===== Information shown =====

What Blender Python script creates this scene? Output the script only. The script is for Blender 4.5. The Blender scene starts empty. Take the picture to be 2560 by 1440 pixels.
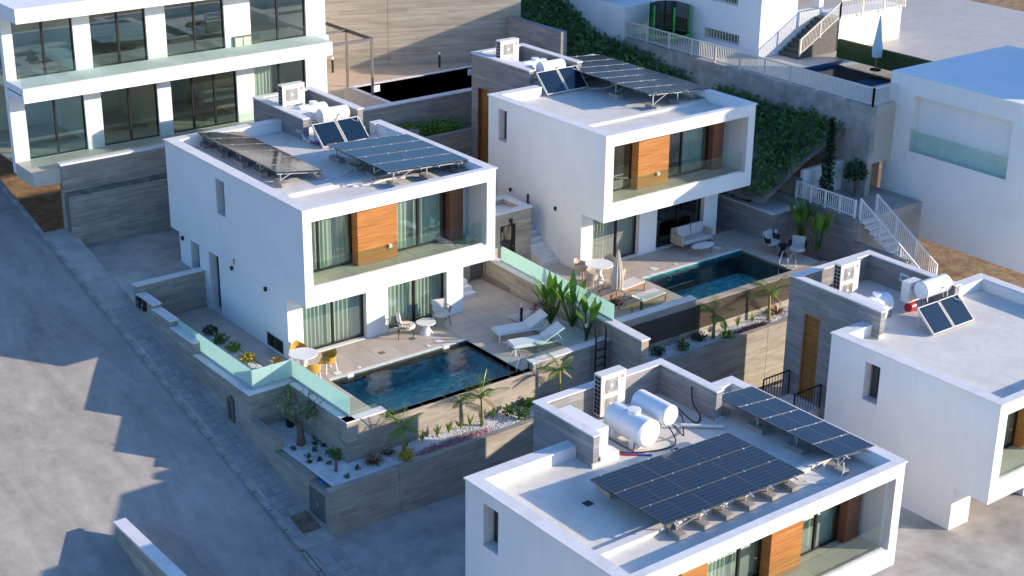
import bpy, math, random
from mathutils import Vector, Matrix, Euler
R = math.radians
random.seed(7)
C = bpy.context.scene.collection
S = bpy.context.scene

# ------------------------------------------------------------------ camera, sky, sun, exposure
cam = bpy.data.cameras.new('camera')
cam.sensor_width = 36.0
cam.lens = 36.0 * 3948.0 / 2560.0
cam.clip_start = 0.5
cam.clip_end = 2000
camo = bpy.data.objects.new('camera', cam)
C.objects.link(camo)
yaw, pitch, roll = 0.663221089, 0.384951080, 0.0125896462
cy_, sy_, cp_, sp_ = math.cos(yaw), math.sin(yaw), math.cos(pitch), math.sin(pitch)
fwd = Vector((sy_*cp_, cy_*cp_, -sp_))
rgt = Vector((cy_, -sy_, 0.0))
upv = rgt.cross(fwd)
r2 = math.cos(roll)*rgt + math.sin(roll)*upv
u2 = -math.sin(roll)*rgt + math.cos(roll)*upv
mw = Matrix((r2, u2, -fwd)).transposed().to_4x4()
mw.translation = Vector((-24.7523, -42.9594, 23.1349))
camo.matrix_world = mw
S.camera = camo

SUN_DIR = Vector((1.21, -1.0, 0.44)).normalized()      # towards the sun
SUN_EL = math.asin(SUN_DIR.z)
SUN_AZ = math.atan2(SUN_DIR.x, SUN_DIR.y)
world = bpy.data.worlds.new('World')
S.world = world
world.use_nodes = True
wn = world.node_tree.nodes
wl = world.node_tree.links
wn.clear()
sky = wn.new('ShaderNodeTexSky')
sky.sky_type = 'NISHITA'
sky.sun_disc = False
sky.sun_elevation = SUN_EL
sky.sun_rotation = SUN_AZ
sky.altitude = 0
sky.air_density = 1.0
sky.dust_density = 0.6
sky.ozone_density = 6.0
bg = wn.new('ShaderNodeBackground')
bg.inputs['Strength'].default_value = 0.15
wo = wn.new('ShaderNodeOutputWorld')
wl.new(sky.outputs[0], bg.inputs[0])
wl.new(bg.outputs[0], wo.inputs[0])

sl = bpy.data.lights.new('sun', 'SUN')
sl.energy = 3.7
sl.angle = R(0.5)
sl.color = (1.0, 0.83, 0.64)
so = bpy.data.objects.new('sun', sl)
C.objects.link(so)
so.rotation_euler = (-SUN_DIR).to_track_quat('-Z', 'Y').to_euler()
so.location = SUN_DIR * 60

S.view_settings.view_transform = 'Standard'
S.view_settings.look = 'None'
S.view_settings.gamma = 1.0
S.view_settings.exposure = 1.05
S.view_settings.use_curve_mapping = False
S.render.engine = 'CYCLES'
S.cycles.max_bounces = 8
S.cycles.diffuse_bounces = 3
S.cycles.glossy_bounces = 3
S.cycles.transmission_bounces = 4
S.cycles.transparent_max_bounces = 16
S.cycles.caustics_reflective = False
S.cycles.caustics_refractive = False
try:
    S.cycles.use_denoising = True
except Exception:
    pass

# ------------------------------------------------------------------ mesh builder
class MB:
    def __init__(s):
        s.v = []; s.f = []
    def add(s, vs, fs):
        n = len(s.v)
        s.v.extend([tuple(p) for p in vs])
        s.f.extend([tuple(i+n for i in f) for f in fs])
        return s
    def box(s, x0, x1, y0, y1, z0, z1):
        if x0 > x1: x0, x1 = x1, x0
        if y0 > y1: y0, y1 = y1, y0
        if z0 > z1: z0, z1 = z1, z0
        return s.add([(x0,y0,z0),(x1,y0,z0),(x1,y1,z0),(x0,y1,z0),(x0,y0,z1),(x1,y0,z1),(x1,y1,z1),(x0,y1,z1)],
                     [(0,3,2,1),(4,5,6,7),(0,1,5,4),(1,2,6,5),(2,3,7,6),(3,0,4,7)])
    def boxm(s, sx, sy, sz, M):
        vs = [M @ Vector((a*sx/2, b*sy/2, c*sz/2)) for c in (-1,1) for a, b in ((-1,-1),(1,-1),(1,1),(-1,1))]
        return s.add(vs, [(0,3,2,1),(4,5,6,7),(0,1,5,4),(1,2,6,5),(2,3,7,6),(3,0,4,7)])
    def bar(s, a, b, w, h=None, up=(0,0,1)):
        a = Vector(a); b = Vector(b); h = h or w
        d = (b-a); L = d.length
        if L < 1e-6: return s
        d.normalize(); u = Vector(up)
        if abs(d.dot(u)) > 0.97: u = Vector((0,1,0))
        x = d.cross(u).normalized(); u = x.cross(d).normalized()
        M = Matrix((x, d, u)).transposed().to_4x4(); M.translation = (a+b)/2
        return s.boxm(w, L, h, M)
    def prism(s, poly, z0, z1):
        n = len(poly)
        zf = z0 if callable(z0) else (lambda x, y: z0)
        zg = z1 if callable(z1) else (lambda x, y: z1)
        vs = [(x,y,zf(x,y)) for x,y in poly] + [(x,y,zg(x,y)) for x,y in poly]
        a = sum(poly[i][0]*poly[(i+1)%n][1]-poly[(i+1)%n][0]*poly[i][1] for i in range(n))
        fs = [tuple(range(n, 2*n)), tuple(reversed(range(n)))] + [(i,(i+1)%n,n+(i+1)%n,n+i) for i in range(n)]
        if a < 0: fs = [tuple(reversed(f)) for f in fs]
        return s.add(vs, fs)
    def tube(s, pts, r, n=8, caps=True):
        pts = [Vector(p) for p in pts]
        rs = r if isinstance(r, (list, tuple)) else [r]*len(pts)
        base = len(s.v); prev = None
        for i, p in enumerate(pts):
            d = (pts[min(i+1,len(pts)-1)] - pts[max(i-1,0)])
            if d.length < 1e-9: d = Vector((0,0,1))
            d.normalize()
            if prev is None:
                u = Vector((0,0,1)) if abs(d.z) < 0.9 else Vector((1,0,0))
                x = d.cross(u).normalized()
            else:
                x = (prev - d*prev.dot(d))
                x = x.normalized() if x.length > 1e-6 else d.orthogonal().normalized()
            prev = x; y = d.cross(x)
            for k in range(n):
                a = 2*math.pi*k/n
                s.v.append(tuple(p + rs[i]*(math.cos(a)*x + math.sin(a)*y)))
        m = len(pts)
        for i in range(m-1):
            for k in range(n):
                a = base+i*n+k; b = base+i*n+(k+1)%n
                s.f.append((a, b, b+n, a+n))
        if caps:
            s.f.append(tuple(base+k for k in reversed(range(n))))
            s.f.append(tuple(base+(m-1)*n+k for k in range(n)))
        return s
    def cyl(s, a, b, r, r2=None, n=12):
        return s.tube([a, b], [r, r if r2 is None else r2], n)
    def lathe(s, prof, c=(0,0,0), n=20, sx=1, sy=1):
        base = len(s.v)
        for r, z in prof:
            for k in range(n):
                a = 2*math.pi*k/n
                s.v.append((c[0]+r*math.cos(a)*sx, c[1]+r*math.sin(a)*sy, c[2]+z))
        for i in range(len(prof)-1):
            for k in range(n):
                a = base+i*n+k; b = base+i*n+(k+1)%n
                s.f.append((a, b, b+n, a+n))
        s.f.append(tuple(base+k for k in reversed(range(n))))
        s.f.append(tuple(base+(len(prof)-1)*n+k for k in range(n)))
        return s
    def quad(s, a, b, c, d):
        return s.add([a,b,c,d], [(0,1,2,3)])
    def wall(s, axis, t0, t1, a0, a1, z0, z1, holes=()):
        """plate with rectangular holes; axis 'x': the wall runs along x, thickness t0..t1 in y"""
        A = sorted(set([a0,a1]+[min(max(h[i],a0),a1) for h in holes for i in (0,1)]))
        Z = sorted(set([z0,z1]+[min(max(h[i],z0),z1) for h in holes for i in (2,3)]))
        def P(a, t, z): return (a,t,z) if axis == 'x' else (t,a,z)
        def solid(i, j):
            if i < 0 or j < 0 or i >= len(A)-1 or j >= len(Z)-1: return False
            ca, cz = (A[i]+A[i+1])/2, (Z[j]+Z[j+1])/2
            return not any(h[0] < ca < h[1] and h[2] < cz < h[3] for h in holes)
        fl = axis == 'y'
        def q(*p):
            p = list(p)
            if fl: p.reverse()
            s.add(p, [(0,1,2,3)])
        for i in range(len(A)-1):
            for j in range(len(Z)-1):
                if not solid(i, j): continue
                a, b, c, d = A[i], A[i+1], Z[j], Z[j+1]
                q(P(a,t0,c),P(b,t0,c),P(b,t0,d),P(a,t0,d))
                q(P(b,t1,c),P(a,t1,c),P(a,t1,d),P(b,t1,d))
                if not solid(i-1,j): q(P(a,t1,c),P(a,t0,c),P(a,t0,d),P(a,t1,d))
                if not solid(i+1,j): q(P(b,t0,c),P(b,t1,c),P(b,t1,d),P(b,t0,d))
                if not solid(i,j-1): q(P(a,t1,c),P(b,t1,c),P(b,t0,c),P(a,t0,c))
                if not solid(i,j+1): q(P(a,t0,d),P(b,t0,d),P(b,t1,d),P(a,t1,d))
        return s
    def xform(s, M):
        s.v = [tuple(M @ Vector(p)) for p in s.v]
        return s
    def join(s, o):
        return s.add(o.v, o.f)
    def mesh(s, name, org=(0,0,0)):
        me = bpy.data.meshes.new(name)
        ox, oy, oz = org
        me.from_pydata([(x-ox,y-oy,z-oz) for x,y,z in s.v], [], s.f)
        me.update()
        return me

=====

→ **Work to complete**: Repeat the listing above exactly from its first line to the line containing "wl.new(bg.outputs[0], wo.inputs[0])", both included, and omit the pictures.

→ **Solution below**:
What Blender Python script creates this scene? Output the script only. The script is for Blender 4.5. The Blender scene starts empty. Take the picture to be 2560 by 1440 pixels.
import bpy, math, random
from mathutils import Vector, Matrix, Euler
R = math.radians
random.seed(7)
C = bpy.context.scene.collection
S = bpy.context.scene

# ------------------------------------------------------------------ camera, sky, sun, exposure
cam = bpy.data.cameras.new('camera')
cam.sensor_width = 36.0
cam.lens = 36.0 * 3948.0 / 2560.0
cam.clip_start = 0.5
cam.clip_end = 2000
camo = bpy.data.objects.new('camera', cam)
C.objects.link(camo)
yaw, pitch, roll = 0.663221089, 0.384951080, 0.0125896462
cy_, sy_, cp_, sp_ = math.cos(yaw), math.sin(yaw), math.cos(pitch), math.sin(pitch)
fwd = Vector((sy_*cp_, cy_*cp_, -sp_))
rgt = Vector((cy_, -sy_, 0.0))
upv = rgt.cross(fwd)
r2 = math.cos(roll)*rgt + math.sin(roll)*upv
u2 = -math.sin(roll)*rgt + math.cos(roll)*upv
mw = Matrix((r2, u2, -fwd)).transposed().to_4x4()
mw.translation = Vector((-24.7523, -42.9594, 23.1349))
camo.matrix_world = mw
S.camera = camo

SUN_DIR = Vector((1.21, -1.0, 0.44)).normalized()      # towards the sun
SUN_EL = math.asin(SUN_DIR.z)
SUN_AZ = math.atan2(SUN_DIR.x, SUN_DIR.y)
world = bpy.data.worlds.new('World')
S.world = world
world.use_nodes = True
wn = world.node_tree.nodes
wl = world.node_tree.links
wn.clear()
sky = wn.new('ShaderNodeTexSky')
sky.sky_type = 'NISHITA'
sky.sun_disc = False
sky.sun_elevation = SUN_EL
sky.sun_rotation = SUN_AZ
sky.altitude = 0
sky.air_density = 1.0
sky.dust_density = 0.6
sky.ozone_density = 6.0
bg = wn.new('ShaderNodeBackground')
bg.inputs['Strength'].default_value = 0.15
wo = wn.new('ShaderNodeOutputWorld')
wl.new(sky.outputs[0], bg.inputs[0])
wl.new(bg.outputs[0], wo.inputs[0])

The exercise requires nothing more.